Product Recommendations — Filters

Product Recommendations — Filters

  • updated 3 yrs ago

When you configure product recommendations, whether it is on your webshop, in Triggered Emails or Newsletter Content, Filters allows you to select specific groups of products based on brand, colour, category, price range, and more depending on the data available about your products.

Filtering the product recommendations

The product recommendation configuration can be divided into two concepts:

  • Filters
  • Strategy

The strategy defines if the recommendations should be retargeted products, top products, most bought, and so on. Based on the chosen strategy, Hello Retail automatically finds products that are relevant depending on if the recommendations are on the front page, a product page, etc. You can easily stick with only choosing a strategy and leave out any filters, and you are guaranteed relevant recommendations leading to more and larger sales. 

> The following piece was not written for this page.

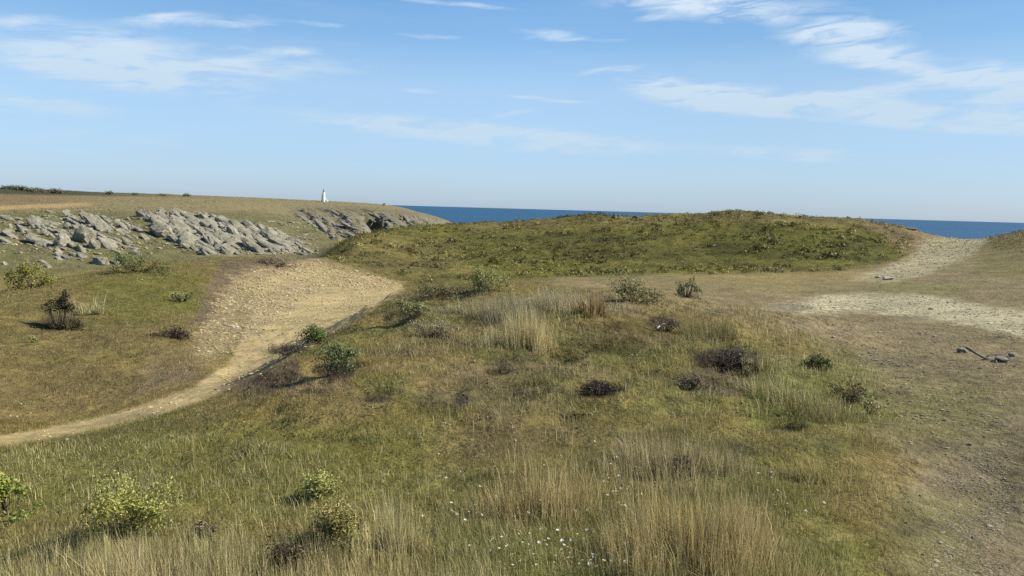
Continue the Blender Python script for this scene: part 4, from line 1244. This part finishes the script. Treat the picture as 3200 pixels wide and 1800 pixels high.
# pale stones
for (u, v, w, h, lab) in ((2232, 702, 44, 7, 'flat white stone in the green patch below the saddle path'), (2208, 699, 14, 5, 'little white stone left of the flat white stone'),
                          (2213, 837, 11, 5, 'bright white pebble on the bare right ground, nearest the green grass'), (2097, 819, 8, 6, 'pale pebble at the edge of grass and bare ground, upper'),
                          (2097, 850, 11, 6, 'pale pebble at the edge of grass and bare ground, lower'), (2351, 848, 10, 6, 'white pebble in the middle of the bare right ground'),
                          (2343, 778, 14, 5, 'cream stone on the stony band at the right'), (2420, 886, 26, 11, 'grey stone left of the forked driftwood'),
                          (2520, 907, 46, 11, 'long flat grey stone behind the forked driftwood'), (2548, 896, 24, 9, 'brown grey stone at the right end of the driftwood'),
                          (2446, 1000, 8, 5, 'lone pale pebble below the driftwood'), (168, 1108, 12, 5, 'white pebble at the lower edge of the sandy path'), (208, 1373, 8, 5, 'white pebble in the near left meadow'),
                          (860, 660, 11, 5, 'white rounded stone at the top of the rubble'), (2473, 1537, 6, 5, 'pale pebble near the bottom right')):
    if v > 1449: continue
    rock('stone', lab, u, v, w, h, M_STONE if 'grey' not in lab else M_ROCK, 'stone', axes=False, sink=.2, sub=3)
rg = np.random.default_rng(123)
for i in range(70):
    t = rg.uniform(0, 1)
    u = rg.uniform(520, 960); v = rg.uniform(670, 860)
    if sdpoly(np.array([u]), np.array([v]), RUBBLE)[0] < -5: continue
    rock('stone', 'pale angular stone lying in the rubble beside the sandy path', u, v, rg.uniform(4, 11), rg.uniform(2.5, 5), M_STONE, 'stone', 'pale stones in the rubble above the path', axes=False, seed=i, sub=2)

rg = np.random.default_rng(321)
for i in range(34):
    u = rg.uniform(1990, 2570); v = rg.uniform(742, 850)
    if sdpoly(np.array([u]), np.array([v]), STONY)[0] < 2: continue
    rock('stone', 'half buried pale stone in the stony band at the right', u, v, rg.uniform(5, 15), rg.uniform(2, 4), M_STONE, 'stone', 'stones bedded in the right stony band', axes=False, seed=i, sub=2, sink=.3)
for i in range(26):
    u = rg.uniform(2020, 2560); v = rg.uniform(860, 1430)
    if u < 2250 and v > 1000: continue
    rock('stone', 'small grey brown stone lying on the bare right ground', u, v, rg.uniform(5, 12), rg.uniform(2.5, 5), M_ROCK, 'stone', 'small stones on the bare right ground', axes=False, seed=i + 60, sub=2, sink=.2)

# gravel: uncountable small stones
def gravel(name, label, zones, seed):
    rg = np.random.default_rng(seed)
    D, T = ico(1)
    Vs, Ts, Cs = [], [], []; o = 0
    for (poly, n, d0, d1, s0, s1, col) in zones:
        x, y = samp_px(poly, d0, d1, .3, 1.2)(rg, n)
        z = ground_at(x, y)
        d = np.hypot(x, y)
        s = rg.uniform(s0, s1, n) * rg.uniform(.4, 1, n) * (0.5 + d / 40)
        V_ = D[None] * (1 + rg.uniform(-.3, .3, (n, len(D), 1))) * s[:, None, None] * np.stack([rg.uniform(.8, 1.5, n), rg.uniform(.7, 1.2, n), rg.uniform(.3, .6, n)], -1)[:, None]
        V_ += np.stack([x, y, z + s * 0.1], -1)[:, None]
        Vs.append(V_.reshape(-1, 3)); Ts.append((T[None] + (np.arange(n) * len(D))[:, None, None]).reshape(-1, 3) + o); o += n * len(D)
        c = lin(col) * rg.uniform(.4, 0.95, (n, 1)); Cs.append(np.repeat(c, len(D), 0))
    m, b = mat_new('gravel_stone')
    at = b.n('ShaderNodeAttribute', attribute_name='col'); bs = b.n('ShaderNodeBsdfPrincipled')
    b.l(at.outputs['Color'], bs.inputs['Base Color']); bs.inputs['Roughness'].default_value = .9; bs.inputs['Specular IOR Level'].default_value = .15
    oo = b.n('ShaderNodeOutputMaterial'); b.l(bs.outputs[0], oo.inputs[0])
    ob = link(name, np_mesh(name, np.concatenate(Vs), np.concatenate(Ts), np.concatenate(Cs)), None, m)
    tag(ob, label, 'gravel', kind='stuff')


gravel('gravel', 'loose pale gravel along the sandy path and the stony right ground',
       [(RUBBLE, 4400, 10, 45, .008, .06, (184, 166, 126)), (PATH, 2600, 7, 42, .012, .04, (196, 178, 134)),
        (STONY, 2600, 11, 30, .006, .03, (172, 164, 138)), (SADDLE, 1700, 22, 66, .008, .04, (166, 156, 126)),
        ([(1960, 790), (2600, 830), (2600, 1450), (2350, 1450), (2300, 1150), (2200, 950)], 2200, 3, 20, .008, .03, (158, 144, 118)),
        ([(2380, 1150), (2600, 1100), (2600, 1460), (2330, 1460)], 2200, 3, 7, .006, .016, (160, 148, 124)),
        ([(-40, 640), (800, 640), (800, 560), (-40, 540)], 900, 58, 84, .05, .12, (158, 150, 124))], 8)

# ------------------------------------------------------------------ driftwood and bleached bone
p, d = hit(2478, 905); p = p[0]; k = float(d[0]) / F
o = link('driftwood_branch', tubes_mesh('driftwood_branch', [
    ([(-44 * k, 0, 26 * k), (-22 * k, 0, 14 * k), (0, 0, 3 * k), (26 * k, .05, 1.5 * k)], 3.0 * k, 2.2 * k),
    ([(0, 0, 3 * k), (22 * k, .1, 9 * k), (48 * k, .12, 8 * k), (70 * k, .05, 1 * k)], 2.4 * k, 1.4 * k),
    ([(-20 * k, -.1, 1 * k), (8 * k, -.12, 2 * k), (34 * k, -.08, 2 * k)], 3.4 * k, 2.2 * k)]), None, M_DRIFT)
o.location = p
tag(o, 'dark forked driftwood branch lying on the bare right ground', 'driftwood')
p, d = hit(1655, 833); p = p[0]; k = float(d[0]) / F
o = link('bleached_bone', tubes_mesh('bleached_bone', [([(-9 * k, 0, 1 * k), (-3 * k, .0, 7 * k), (4 * k, 0, 14 * k)], 2.8 * k, 1.8 * k), ([(4 * k, 0, 14 * k), (14 * k, .02, 19 * k), (28 * k, .02, 20 * k)], 1.3 * k, .7 * k)]), None, M_BLEACH)
o.location = p
tag(o, 'bleached white bone sticking out of the grass beside dead twigs', 'bone')
for (u, v, L_, lab) in ((1122, 1068, 26, 'short bleached stick in the meadow under the mound'), (610, 1010, 0, ''), (580, 822, 40, 'thin pale stick lying at the edge of the rubble')):
    if L_ == 0: continue
    p, d = hit(u, v); p = p[0]; k = float(d[0]) / F
    o = link('dry_stick', tubes_mesh('dry_stick', [([(-L_ / 2 * k, 0, 5 * k), (0, .01, 2.5 * k), (L_ / 2 * k, -.02, 1 * k)], 1.6 * k, 1.0 * k)]), None, M_BLEACH)
    o.location = p
    tag(o, lab, 'stick')

# ------------------------------------------------------------------ white flowers
import bmesh


def flower_meshes():
    v1, t1 = tube([(0, 0, 0), (.002, .001, .02), (0, .002, .045)], .0010, .0008, 3)
    stem = np_mesh('flower_stem', v1, t1)
    stem.materials.append(mat_leaf('flower_stalk', .2, .6, .2, False, tuple(GRN)))
    Vp, Tp = [], []
    for i in range(9):
        a = 2 * math.pi * i / 9; da = .28
        c, s = math.cos, math.sin
        b = len(Vp)
        Vp += [(.002 * c(a), .002 * s(a), .045), (.0085 * c(a - da), .0085 * s(a - da), .048), (.0105 * c(a), .0105 * s(a), .049), (.0085 * c(a + da), .0085 * s(a + da), .048)]
        Tp += [(b, b + 1, b + 2), (b, b + 2, b + 3)]
    pet = np_mesh('petals', np.array(Vp), np.array(Tp)); pet.materials.append(M_PETAL)
    D, T = ico(1)
    cen = np_mesh('flower_centre', D * [.003, .003, .002] + [0, 0, .0465], T); cen.materials.append(M_YEL)
    return stem, pet, cen


FM = flower_meshes()
rg = np.random.default_rng(5)
clusters = [(1400, 1400, 120, 34, 52, 'small white daisy in the green turf left of the biggest golden tussock'), (1340, 1285, 90, 20, 24, 'white daisy along the dark foot of the broad golden tussock'),
            (1555, 1190, 32, 34, 22, 'white daisy between the two golden tussocks'), (1560, 1280, 30, 34, 16, 'white daisy at the left flank of the biggest tussock'),
            (1150, 1200, 60, 30, 10, 'white daisy in open turf between upright bush and tussocks'), (1120, 1310, 60, 25, 12, 'white daisy in turf right of the untidy olive bush'),
            (1500, 1430, 80, 15, 26, 'white daisy near the bottom edge below the golden tussocks'), (1780, 1430, 90, 14, 12, 'white daisy under the splayed stems of the biggest tussock'),
            (1980, 1290, 40, 40, 12, 'white daisy in turf right of the biggest tussock'), (1410, 1140, 30, 20, 3, 'white daisy behind the broad golden tussock'),
            (1465, 785, 16, 6, 5, 'white blossom at the foot of the russet tussock'), (20, 1045, 25, 10, 7, 'white flower in the green patch at the left edge above the path'),
            (360, 1270, 30, 12, 6, 'white flower above the broad foreground bush'), (1280, 1110, 40, 12, 4, 'white flower in the green part of the middle meadow'), (2080, 1000, 60, 60, 5, 'white flower scattered over the right green tussocks')]
for (u, v, su, sv_, n, lab) in clusters:
    U = u + rg.normal(0, su, n); Vn = np.minimum(v + rg.normal(0, sv_, n), 1446)
    pp, dd = hit(U, Vn)
    for i in range(n):
        if not np.isfinite(dd[i]): continue
        r = empty('daisy_flower', pp[i], rg.uniform(0, 6.28))
        s = rg.uniform(.45, .95) * (1 + max(0, dd[i] - 5) * .06)
        r.scale = (s, s, s * rg.uniform(1.2, 2.2))
        r.rotation_euler = (rg.normal(.25, .3), rg.normal(0, .3), rg.uniform(0, 6.28))
        tag(r, lab, 'flower', 'white flowers in the turf')
        for nm, m_ in zip(('stem', 'petals', 'centre'), FM):
            c_ = bpy.data.objects.new(nm, m_); SC.collection.objects.link(c_); c_.parent = r

# ------------------------------------------------------------------ the white tower on the headland
def lathe(prof, sides=20, cx=0, cy=0):
    Vs = [(cx + r * math.cos(2 * math.pi * k / sides), cy + r * math.sin(2 * math.pi * k / sides), z) for (r, z) in prof for k in range(sides)]
    T = []
    for i in range(len(prof) - 1):
        for k in range(sides):
            a = i * sides + k; b = i * sides + (k + 1) % sides
            T += [(a, b, b + sides), (a, b + sides, a + sides)]
    for k in range(1, sides - 1):
        T.append((0, k + 1, k)); e = (len(prof) - 1) * sides; T.append((e, e + k, e + k + 1))
    return np.array(Vs), np.array(T)


a0, t0 = pix_azt(814, 509)
dd_ = 262.0
px_, py_ = dd_ * math.sin(float(a0)), dd_ * math.cos(float(a0))
pz_ = float(ground_at(np.array([px_]), np.array([py_]))[0])
tw = empty('navigation_tower', (px_, py_, pz_ - 0.15))
tw.scale = (0.8, 0.8, 1.0)
tag(tw, 'small white tapering navigation tower on the plateau skyline', 'tower')
link('tower_body', np_mesh('tower_body', *lathe([(.80, 0), (.74, .35), (.46, 2.95), (.44, 3.1)]), None, True), tw, M_WHITE)
link('gallery', np_mesh('gallery', *lathe([(.44, 3.1), (.56, 3.14), (.56, 3.26), (.32, 3.30)])), tw, M_WHITE)
ln_ = link('lantern', np_mesh('lantern', *lathe([(.26, 3.3), (.26, 3.65), (.30, 3.68)])), tw, M_DARK)
link('lantern_roof', np_mesh('lantern_roof', *lathe([(.32, 3.68), (.14, 3.95), (.05, 4.05), (.05, 4.5), (.01, 4.55)])), ln_, M_DARK)
# sloping buttress stair on the right with its low pillar
bv = np.array([(.3, -.3, 0), (1.35, -.3, 0), (1.35, -.3, .35), (.3, -.3, 1.9), (.3, .3, 0), (1.35, .3, 0), (1.35, .3, .35), (.3, .3, 1.9)])
bt = np.array([(0, 1, 2), (0, 2, 3), (4, 6, 5), (4, 7, 6), (1, 5, 6), (1, 6, 2), (3, 2, 6), (3, 6, 7), (0, 3, 7), (0, 7, 4)])
link('buttress', np_mesh('buttress', bv, bt), tw, M_WHITE)
link('end_pillar', np_mesh('end_pillar', *lathe([(.24, 0), (.24, .75), (.16, .85)], 12, 1.55, -.1)), tw, M_WHITE)
dv = np.array([(-.90, -.28, 0), (-.74, -.48, 0), (-.50, -.38, 2.6), (-.58, -.18, 2.6), (-.78, .1, 0), (-.52, .1, 2.6)])
link('dark_panel', np_mesh('dark_panel', dv, np.array([(0, 1, 2), (0, 2, 3), (0, 3, 5), (0, 5, 4), (1, 4, 5), (1, 5, 2), (2, 5, 3), (0, 4, 1)])), tw, M_DARK)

But if you want to fine-tune the recommendations a bit more, you can apply filters. When you apply a filter, the chosen strategy will still define the overall selection of products to be recommended, but the filter will narrow the selection down.

The concept explained. Let's take an example:

Recommendations on a product page will usually be configured with the Related products strategy (often it's a bit more complex, but this is just an example). This strategy finds products that Hello Retail consider related based on customer interaction, for example, products that are often viewed shortly after or before the current product. So, if a customer is looking at a shirt, related products will to a high degree be other shirts, but it could also be a pair of pants that are often viewed together with the shirt. Since the products are based on customer data, the strategy will always find products that are related and will get the customers browsing more relevant products.

But you might want to narrow the recommendations down a bit more so that related products for a shirt are only shirts. Or maybe even only shirts from the same brand. For this, you can use Filters.

Filter example:

A filter is configured in three steps, as you can see in the screenshot below.

In this example, we have applied a filter by brand. We have then chosen that the brand should match the brand. To be more specific, the brand of the recommended product should match the brand of the currently viewed product. So, if the customer is viewing Hugo Boss shirts, Hello Retail will find related products from Hugo Boss.

Let's add another filter:

Here the recommended products will both match brand and hierarchies (which is the definition Hello Retail uses for the category). So, with the same example of a Hugo Boss shirt, Hello Retail will recommend other Hugo Boss (matching the brand) shirts (matching the hierarchy).

You can apply as many filters as you want, but of course, adding more filters will restrict the available choices for the Hello Retail algorithm and at some point, it might be too restrictive. Have in mind, that the Hello Retail recommendations are finetuned to find relevant products based on data gathered from all customers and visitors, and we do that pretty well, if we may say so ourselves. What one thinks is relevant might not match the data, but we also appreciate the insight a shop owner has from pure experience — therefore, a healthy mix of data-driven automated product recommendations sprinkled with some guidance through filters might just be the magic harmony that brings it all to the next level.

Global and Source Filters

You can add Filters at two different levels for your Product Recommendations. Either you can add an overall Filter covering all products that will be shown in a row of product recommendations; Global Filter. Or you can add a filter only covering a specific step, or source, in the recommendation strategy; Source Filter.

With the two levels of filters, you can really customize which products will be shown to the customer. Maybe you would like all recommended products to be of the same brand, but only the first two, to be the same hierarchy — for example, if the customer is viewing a Hugo Boss shirt, the first two recommended products could be other Hugo Boss shirts, but the next could then be any Hugo Boss product. If so, you set a Global Filter to match on brand, the first source (in the strategy) to match hierarchy and set the max. products to 2. Then you add another source and apply a filter to not match the hierarchy.

In general, Filters, are not a requirement to get relevant product recommendations. Just setting the right strategy, depending on the location of the recommendations, will get you relevant product recommendations right away.  Remember, Hello Retail constantly keeps track of all customer interaction with your webshop, so that product recommendations automatically are relevant and based on the statistics of all the available data. Filters are a way for you to tailor the recommendations towards your specific wishes based on your insights and experience.